Über Jahrhunderte haben die reichen Staaten des Nordens Mittel und Wege gefunden, sich in anderen Regionen der Welt das zu holen, was sie für ihre Wirtschafts- und Lebensweise benötigen: Aus den Kolonien wurden Gold, Silber und Metalle aller Art bezogen, aber auch Kaffee, Tee und Gewürze importiert. Auch heute gibt es Bedarf an Rohstoffen, die in Europa, den USA oder auch China nicht oder nicht in ausreichendem Maße existieren: Es geht um Öl und Diamanten, um Mangan für die Stahlerzeugung, Kobalt für Metalllegierungen oder Coltan, ein Erz, das in jedem Mobiltelefon steckt. Obwohl die Länder, in denen solche Rohstoffe vorkommen, längst keine Kolonien mehr sind, profitieren ihre Gesellschaften noch immer nicht von dem natürlichen Reichtum. Im Gegenteil: In einer Vielzahl rohstoffreicher Länder, vor allem in Afrika, lebt die Mehrheit der Bevölkerung in Armut.

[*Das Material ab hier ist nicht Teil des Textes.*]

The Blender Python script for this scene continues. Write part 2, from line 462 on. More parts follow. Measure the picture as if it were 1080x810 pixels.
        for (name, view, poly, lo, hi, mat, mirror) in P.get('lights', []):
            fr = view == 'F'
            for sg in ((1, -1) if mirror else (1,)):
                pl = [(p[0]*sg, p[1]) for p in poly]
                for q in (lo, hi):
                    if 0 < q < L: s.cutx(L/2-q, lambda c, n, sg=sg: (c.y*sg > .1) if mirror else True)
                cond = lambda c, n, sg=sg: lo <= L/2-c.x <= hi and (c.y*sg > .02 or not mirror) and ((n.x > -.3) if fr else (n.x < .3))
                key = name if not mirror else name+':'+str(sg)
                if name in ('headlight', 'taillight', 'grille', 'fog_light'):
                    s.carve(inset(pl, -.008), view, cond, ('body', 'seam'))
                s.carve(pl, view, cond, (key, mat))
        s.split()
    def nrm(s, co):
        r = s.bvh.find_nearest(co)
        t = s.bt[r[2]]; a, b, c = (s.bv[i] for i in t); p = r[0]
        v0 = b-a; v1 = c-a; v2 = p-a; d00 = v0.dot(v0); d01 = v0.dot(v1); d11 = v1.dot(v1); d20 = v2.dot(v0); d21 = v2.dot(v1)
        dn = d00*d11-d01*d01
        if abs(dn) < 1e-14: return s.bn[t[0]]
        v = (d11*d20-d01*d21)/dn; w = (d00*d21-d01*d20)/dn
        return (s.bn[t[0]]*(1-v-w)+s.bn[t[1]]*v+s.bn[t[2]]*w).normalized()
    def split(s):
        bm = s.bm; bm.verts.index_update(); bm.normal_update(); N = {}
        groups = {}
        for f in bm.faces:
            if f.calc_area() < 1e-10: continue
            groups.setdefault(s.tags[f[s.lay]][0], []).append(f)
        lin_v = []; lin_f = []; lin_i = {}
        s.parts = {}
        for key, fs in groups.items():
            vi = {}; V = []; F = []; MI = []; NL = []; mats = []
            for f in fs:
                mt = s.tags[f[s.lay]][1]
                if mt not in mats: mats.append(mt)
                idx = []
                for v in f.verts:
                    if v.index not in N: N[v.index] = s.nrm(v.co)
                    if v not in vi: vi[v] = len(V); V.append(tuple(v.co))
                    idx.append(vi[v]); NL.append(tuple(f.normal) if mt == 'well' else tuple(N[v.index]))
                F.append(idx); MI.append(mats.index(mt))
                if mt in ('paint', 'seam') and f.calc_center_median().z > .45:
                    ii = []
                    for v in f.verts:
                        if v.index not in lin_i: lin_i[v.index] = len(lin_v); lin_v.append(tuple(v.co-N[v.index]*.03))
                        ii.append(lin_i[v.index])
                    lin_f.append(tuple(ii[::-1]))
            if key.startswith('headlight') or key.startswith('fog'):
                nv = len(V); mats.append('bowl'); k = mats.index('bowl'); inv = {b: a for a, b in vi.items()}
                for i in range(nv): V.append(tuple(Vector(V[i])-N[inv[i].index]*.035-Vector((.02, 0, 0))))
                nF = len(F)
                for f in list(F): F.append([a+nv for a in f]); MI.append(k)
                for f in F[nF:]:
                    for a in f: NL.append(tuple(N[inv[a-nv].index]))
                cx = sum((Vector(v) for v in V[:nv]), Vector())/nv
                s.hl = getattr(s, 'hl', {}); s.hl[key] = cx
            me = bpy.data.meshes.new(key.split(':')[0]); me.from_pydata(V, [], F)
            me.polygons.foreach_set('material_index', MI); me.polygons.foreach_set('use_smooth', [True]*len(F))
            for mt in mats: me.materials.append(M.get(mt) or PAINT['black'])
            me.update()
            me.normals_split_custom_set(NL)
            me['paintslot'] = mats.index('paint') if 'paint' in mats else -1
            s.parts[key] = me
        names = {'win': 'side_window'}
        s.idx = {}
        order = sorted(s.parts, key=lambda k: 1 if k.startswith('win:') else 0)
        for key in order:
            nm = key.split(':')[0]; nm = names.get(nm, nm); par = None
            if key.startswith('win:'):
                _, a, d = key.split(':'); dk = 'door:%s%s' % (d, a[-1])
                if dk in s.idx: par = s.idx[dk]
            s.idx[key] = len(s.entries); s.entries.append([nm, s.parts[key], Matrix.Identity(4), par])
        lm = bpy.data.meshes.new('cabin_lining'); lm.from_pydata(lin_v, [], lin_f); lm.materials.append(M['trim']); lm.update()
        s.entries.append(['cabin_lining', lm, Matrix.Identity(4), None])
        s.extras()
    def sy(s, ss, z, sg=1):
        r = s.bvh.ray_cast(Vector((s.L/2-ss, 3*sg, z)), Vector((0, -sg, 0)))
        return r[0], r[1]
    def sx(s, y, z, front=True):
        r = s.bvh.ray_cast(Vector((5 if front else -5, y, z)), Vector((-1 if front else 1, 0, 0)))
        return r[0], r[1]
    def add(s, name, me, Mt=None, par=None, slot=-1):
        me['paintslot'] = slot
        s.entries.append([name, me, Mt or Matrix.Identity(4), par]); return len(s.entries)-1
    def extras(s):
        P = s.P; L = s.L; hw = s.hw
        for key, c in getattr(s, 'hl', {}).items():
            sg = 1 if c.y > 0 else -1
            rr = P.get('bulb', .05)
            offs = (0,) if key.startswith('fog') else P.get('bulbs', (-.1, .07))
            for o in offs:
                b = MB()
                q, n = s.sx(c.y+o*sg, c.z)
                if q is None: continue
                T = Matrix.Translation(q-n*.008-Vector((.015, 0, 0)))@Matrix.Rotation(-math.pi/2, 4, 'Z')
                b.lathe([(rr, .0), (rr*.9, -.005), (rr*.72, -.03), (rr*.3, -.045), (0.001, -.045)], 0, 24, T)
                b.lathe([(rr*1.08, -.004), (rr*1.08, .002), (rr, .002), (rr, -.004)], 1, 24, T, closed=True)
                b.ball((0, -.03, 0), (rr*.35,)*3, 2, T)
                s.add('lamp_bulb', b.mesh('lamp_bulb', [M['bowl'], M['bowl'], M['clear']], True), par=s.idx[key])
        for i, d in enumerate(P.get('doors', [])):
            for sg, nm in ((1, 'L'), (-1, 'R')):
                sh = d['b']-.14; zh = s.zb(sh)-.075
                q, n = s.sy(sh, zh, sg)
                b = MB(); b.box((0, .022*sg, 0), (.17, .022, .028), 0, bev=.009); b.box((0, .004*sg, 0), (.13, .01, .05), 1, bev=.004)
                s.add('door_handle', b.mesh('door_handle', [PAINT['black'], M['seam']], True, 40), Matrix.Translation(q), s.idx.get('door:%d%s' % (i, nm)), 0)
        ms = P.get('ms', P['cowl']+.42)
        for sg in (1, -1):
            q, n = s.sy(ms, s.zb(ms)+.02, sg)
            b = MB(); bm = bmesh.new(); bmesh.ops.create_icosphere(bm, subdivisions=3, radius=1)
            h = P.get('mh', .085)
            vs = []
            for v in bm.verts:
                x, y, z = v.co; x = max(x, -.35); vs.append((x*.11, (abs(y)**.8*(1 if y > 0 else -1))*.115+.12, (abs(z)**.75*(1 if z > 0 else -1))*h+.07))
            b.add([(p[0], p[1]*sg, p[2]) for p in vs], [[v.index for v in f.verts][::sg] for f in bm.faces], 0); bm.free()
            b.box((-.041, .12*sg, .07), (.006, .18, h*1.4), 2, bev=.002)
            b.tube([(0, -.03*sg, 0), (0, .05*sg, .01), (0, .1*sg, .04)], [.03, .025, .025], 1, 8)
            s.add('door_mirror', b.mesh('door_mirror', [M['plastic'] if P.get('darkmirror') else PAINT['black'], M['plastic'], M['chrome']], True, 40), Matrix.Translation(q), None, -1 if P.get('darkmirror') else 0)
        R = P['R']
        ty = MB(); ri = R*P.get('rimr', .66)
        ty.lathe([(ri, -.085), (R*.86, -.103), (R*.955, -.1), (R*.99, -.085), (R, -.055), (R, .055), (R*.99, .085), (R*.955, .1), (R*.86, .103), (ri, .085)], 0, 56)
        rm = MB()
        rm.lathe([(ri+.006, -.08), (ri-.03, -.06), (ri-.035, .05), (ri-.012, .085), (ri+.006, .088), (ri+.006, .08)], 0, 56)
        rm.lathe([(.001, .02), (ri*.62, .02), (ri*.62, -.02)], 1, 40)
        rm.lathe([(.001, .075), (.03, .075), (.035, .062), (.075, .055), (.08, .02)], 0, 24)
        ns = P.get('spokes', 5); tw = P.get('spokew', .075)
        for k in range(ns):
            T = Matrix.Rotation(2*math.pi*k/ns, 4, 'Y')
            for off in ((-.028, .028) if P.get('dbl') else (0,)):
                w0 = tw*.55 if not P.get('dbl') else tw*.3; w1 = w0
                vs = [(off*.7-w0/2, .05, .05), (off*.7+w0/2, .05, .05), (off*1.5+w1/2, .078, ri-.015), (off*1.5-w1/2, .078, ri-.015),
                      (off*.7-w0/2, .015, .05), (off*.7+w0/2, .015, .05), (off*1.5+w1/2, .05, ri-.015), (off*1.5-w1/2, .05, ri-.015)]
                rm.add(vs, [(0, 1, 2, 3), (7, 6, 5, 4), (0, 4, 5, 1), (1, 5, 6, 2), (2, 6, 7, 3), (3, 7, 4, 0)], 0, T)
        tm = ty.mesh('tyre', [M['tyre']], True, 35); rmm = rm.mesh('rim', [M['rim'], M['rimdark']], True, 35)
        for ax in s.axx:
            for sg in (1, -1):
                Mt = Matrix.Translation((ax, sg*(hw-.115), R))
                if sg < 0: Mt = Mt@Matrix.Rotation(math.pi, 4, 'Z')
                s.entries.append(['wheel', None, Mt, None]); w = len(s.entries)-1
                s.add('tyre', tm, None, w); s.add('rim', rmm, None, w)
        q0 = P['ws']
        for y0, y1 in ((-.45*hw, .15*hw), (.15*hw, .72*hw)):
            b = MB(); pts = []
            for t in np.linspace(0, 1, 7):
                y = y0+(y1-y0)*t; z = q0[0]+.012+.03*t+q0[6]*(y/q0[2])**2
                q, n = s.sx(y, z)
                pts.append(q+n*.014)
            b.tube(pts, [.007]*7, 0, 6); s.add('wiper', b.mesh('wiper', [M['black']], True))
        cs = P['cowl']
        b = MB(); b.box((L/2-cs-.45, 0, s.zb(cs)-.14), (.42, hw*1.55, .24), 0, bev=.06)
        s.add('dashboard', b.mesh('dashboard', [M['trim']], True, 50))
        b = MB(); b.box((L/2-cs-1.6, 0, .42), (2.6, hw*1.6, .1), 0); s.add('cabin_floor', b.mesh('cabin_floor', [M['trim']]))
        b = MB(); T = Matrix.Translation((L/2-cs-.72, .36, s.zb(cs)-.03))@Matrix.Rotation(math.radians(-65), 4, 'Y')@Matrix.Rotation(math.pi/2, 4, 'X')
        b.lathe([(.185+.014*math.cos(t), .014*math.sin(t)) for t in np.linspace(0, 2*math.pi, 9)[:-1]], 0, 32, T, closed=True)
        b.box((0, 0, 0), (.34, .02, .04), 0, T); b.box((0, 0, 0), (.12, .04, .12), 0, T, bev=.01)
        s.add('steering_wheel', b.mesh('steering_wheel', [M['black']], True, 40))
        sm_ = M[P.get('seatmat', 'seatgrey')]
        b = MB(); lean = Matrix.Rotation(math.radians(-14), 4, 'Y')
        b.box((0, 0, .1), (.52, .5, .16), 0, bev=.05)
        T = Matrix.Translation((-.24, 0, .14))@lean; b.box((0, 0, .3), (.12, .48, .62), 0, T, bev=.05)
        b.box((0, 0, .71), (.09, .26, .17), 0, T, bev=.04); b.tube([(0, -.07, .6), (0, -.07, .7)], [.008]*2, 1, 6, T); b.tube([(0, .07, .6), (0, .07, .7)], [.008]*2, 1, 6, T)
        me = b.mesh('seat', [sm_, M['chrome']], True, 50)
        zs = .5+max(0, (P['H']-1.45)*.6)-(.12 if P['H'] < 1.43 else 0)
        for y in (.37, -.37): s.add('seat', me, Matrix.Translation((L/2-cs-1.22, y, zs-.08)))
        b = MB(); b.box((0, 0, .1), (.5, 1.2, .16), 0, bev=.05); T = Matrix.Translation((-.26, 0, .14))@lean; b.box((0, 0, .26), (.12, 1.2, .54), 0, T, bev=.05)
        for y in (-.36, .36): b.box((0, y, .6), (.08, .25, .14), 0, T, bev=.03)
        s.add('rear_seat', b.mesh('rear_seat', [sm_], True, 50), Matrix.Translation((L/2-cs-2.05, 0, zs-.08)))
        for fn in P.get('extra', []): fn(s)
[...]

Einer der Gründe ist, dass das koloniale Erbe nachwirkt: Viele nationale Wirtschaften blieben einseitig auf den Rohstoffabbau ausgerichtet und der Norden behielt in hohem Maß die Kontrolle über den Abbau und die Handelsbedingungen. So kommt es, dass internationale Konzerne noch heute unmittelbaren Zugriff auf den Abbau und die Veräußerung der Ressourcen haben. Gestützt werden die Interessen der Konzerne von der internationalen Politik. Über Kreditauflagen, Entschuldungsprogramme, aber auch mittels Handelsvereinbarungen, die die Konzerne begünstigen, sind Regierungen im globalen Süden immer wieder dazu gebracht worden, dem Norden den Zugriff auf die benötigten Ressourcen zu gewähren.
All das funktioniert nicht zuletzt deshalb, weil Entscheidungsträgerinnen und -träger in den rohstoffreichen Staaten davon profitieren. Rohstoffdeals haben die Eliten vor Ort noch reicher und mächtiger gemacht – und damit zunehmend unabhängiger von der eigenen Bevölkerung. Um ihre Macht zu erhalten, sind sie nicht darauf angewiesen, sich um die Bedürfnisse der Menschen zu kümmern. Fast nirgendwo haben Einnahmen aus dem Rohstoffhandel die Verhältnisse gerechter und demokratischer gemacht. Sei es im Sudan oder im Kongo, in Sierra Leone oder in Nigeria, in zahlreichen Ländern haben die Konflikte um den Zugriff auf Rohstoffe sogar Kriege ausgelöst – mit Millionen von Toten und Vertriebenen. Werden neue Abbaugebiete erschlossen, muss die angestammte Bevölkerung oftmals weichen. Die Menschen werden enteignet oder im besten Fall mit niedrigen Entschädigungen abgespeist. In den Minen oder Schürfgebieten arbeiten Menschen, häufig auch Kinder, unter skandalösen Bedingungen. Hinzu kommt, dass in manchen Bereichen, etwa im Gold- und Rutilabbau, die Umweltverschmutzung extrem hoch ist. Böden und Wasser werden auf Dauer verseucht. Der Rohstoffabbau in dieser Form führt also dazu, dass Menschen massenhaft ihrer Existenzgrundlage beraubt werden. Vielen bleibt nichts anderes, als in die Städte oder in Nachbarländer abzuwandern.
In den vergangenen Jahren ist ein weiterer „Rohstoff“ entdeckt worden: fruchtbare Böden. Industrieländer, Agrarkonzerne, aber auch internationale Banken und Investmentfonds erwerben oder pachten riesige Ländereien, um auf ihnen Getreide für Biosprit anzubauen oder Plantagen für Palmöl zu entwickeln – Agrarprodukte, die vor Ort gar nicht gebraucht werden. Auch hierbei steht die lokale Bevölkerung auf der Verliererseite. Hirten, Kleinbäuerinnen, Fischer, Landarbeiterinnen und Nomaden verlieren durch das „Landgrabbing“ den für ihre Ernährungsgrundlage wichtigen Zugang zu Land und Wasser und werden in Armut gestürzt. Was bleibt, ist die Abwanderung.